AMD hopes to break even next quarter
Analysis Shortages affect notebook market
A CLOSE READING of the conference call AMD made with analysts last night on its quarterly results reveals that while the firm has made progress in mobile chips for notebooks, as well as some headway in desktop processors.
Dirk Meyer, AMD's president, said the firm had cut its operating loss by half and had better cash flow. Mobile chip sales were up 43 per cent, but it's evident that most of those gains are in sales of notebooks from retailers, and not the commercial market.
And Meyer downplayed the significance of the quad core AMD Opteron " Barcelona" processor to the firm's sales. He said that tens of thousands of quad core CPUs shipped in the quarter, many more will ship in Q4.
Perhaps the AMD marketeers should not have overplayed the significance of Barcelona during 2007 - AMD has hyped that up over and over again during the year.
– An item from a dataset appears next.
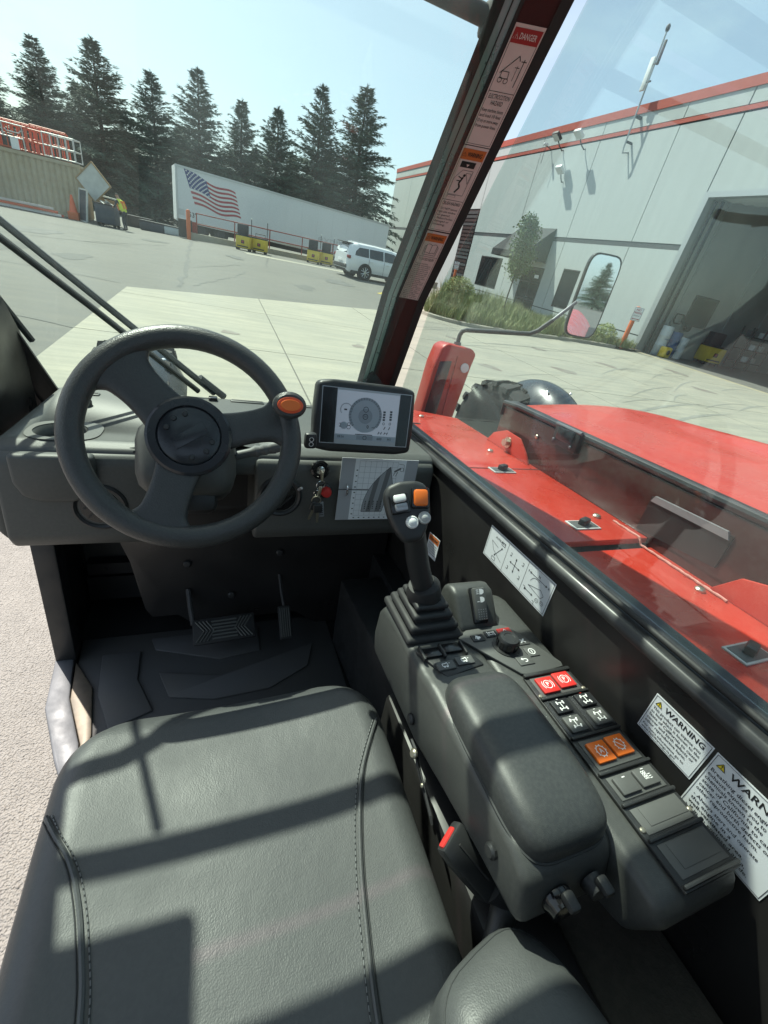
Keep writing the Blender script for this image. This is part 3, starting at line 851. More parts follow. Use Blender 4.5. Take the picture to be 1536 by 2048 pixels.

Chief beancounter Robert Rivet said that the consumer space is the "place we mostly play in. We continue to try to expand in the commercial space, but our notebook offering sits squarely in the consumer space".
Slightly later, CEO Hector Ruiz waded in to amplify information about the notebook market. Emerging markets are very strong, but there appears to be a shortage of plastic, LCD displays can be difficult to contain, and then there's the exploding batteries problem. Ruiz said the notebook vendors are concerned " over the fact that major fire in Japan where the battery factor pretty much got put out of business".
All of this has caused some uncertainty.
Hector also talked, or rather didn't talk about his asset lite "strategy", which the transcript amusingly describes as "acid life" with asset being described somewhere else as "accident". After proclaiming "acid life" earlier in the conference call, Ruiz then refused to say anything more about it, and would choose his own time to reveal the secrets. Perhaps the likes of Deutsche Bank and Stifel Nicolaus - why does Nicolaus need to be stifled? - are not members of the lodge where the secrets of "acid life" are disclosed to people with their trousers rolled up to the knee.
A number of the analysts asked about progress on moving towards 45 nanometre technology - that follows suggestions yesterday that AMD would not ramp properly until 2009.
Dirk, like the famous cobbler, is sticking to his last on yields, and on 65 nano and 45 nano tech. He said the basic silicon of yields are where AMD expected them to be, there's nothing wrong with AMD's process technology. "The issue is simply one of tuning the design to the technology so as to support a high volume ramp. And it is that particular issue that caused us to take a few extra weeks before we turn around the high volume ramp in the middle of this quarter," he said.
Meyer said AMD is already building 45 nanometre microprocessors, and he claimed that it will start its production ramp of 45 nanometre processors in the first half of next year. This is better than most people had thought, but perhaps needs to be viewed by previous AMD statements about how well it was doing with 65 nanometre migration.
Rivet said AMD is "back filling" people who didn't perform well with better employees. Back filling sounds painful and it probably is - these people are being dispensed with.
AMD appears to be cautiously optimistic about its ATI graphics card business and suggested it was increasing its market share. If so, this can only be good news for the firm. We don't know how happy AMD's add in board (AIB) customers are shipping graphics cards that only seem to be different by the garishness of the box and the addition or subtraction of additional cables and bundles.
It appears that AMD's advances in the graphics card business may be at the bread and butter level of the market - but that's where the money is.
AMD didn't really want to talk about other future R&D projects it has in the pipeline - it wants to save that stuff for a technical analyst day later in the year. µ

Comments
Cautiously optimistic.
And you see where the analysts got them the past 2 years. Basically, "we pay analysts to put in a good word for us."Fortunately, you have sites like the INQ who filter the BS rather than chase money. It's not what companies wish to see, but it's skipping over the BS analysts.
Are You Serious ?
The "Cautiously Optimitistic" opinion is laughable.The Inq used to take no prisoners and examine everyones' statements with neither fear nor favor.
Over the course of this past year they have favored less analysis and more publishing of FUD.
Charlie detailed this years script last year and as he said AMD would have to execute perfectly. Just looking at 5 or 6 fabtech articles stitches together a complete picture of the production issues then combine those with the ATI acqusition and the deal with dell.
They simply bit off more than they could digest in a short period of time.
They will "Live Long And Prosper"
45nm On Schedule? Yeah, Sure It Is.....
45nm is On Track, eh? Yeah, sure. Let's review a little history about what happens when "someone" believes what AMD says about their process being on track.http://www.theinquirer.net/en/inquirer/news/2006/09/05/amd-65-nm-chips-are-on-track
They are improving
Before amd64 came you would have to go to online shops to get an amd based pc. Everything was intel. When amd64s were a year old things started to change. amd and intel is now equally available for the average joe in regular shops, both portable and stationary. I live in a country west of sweden, and east of iceland.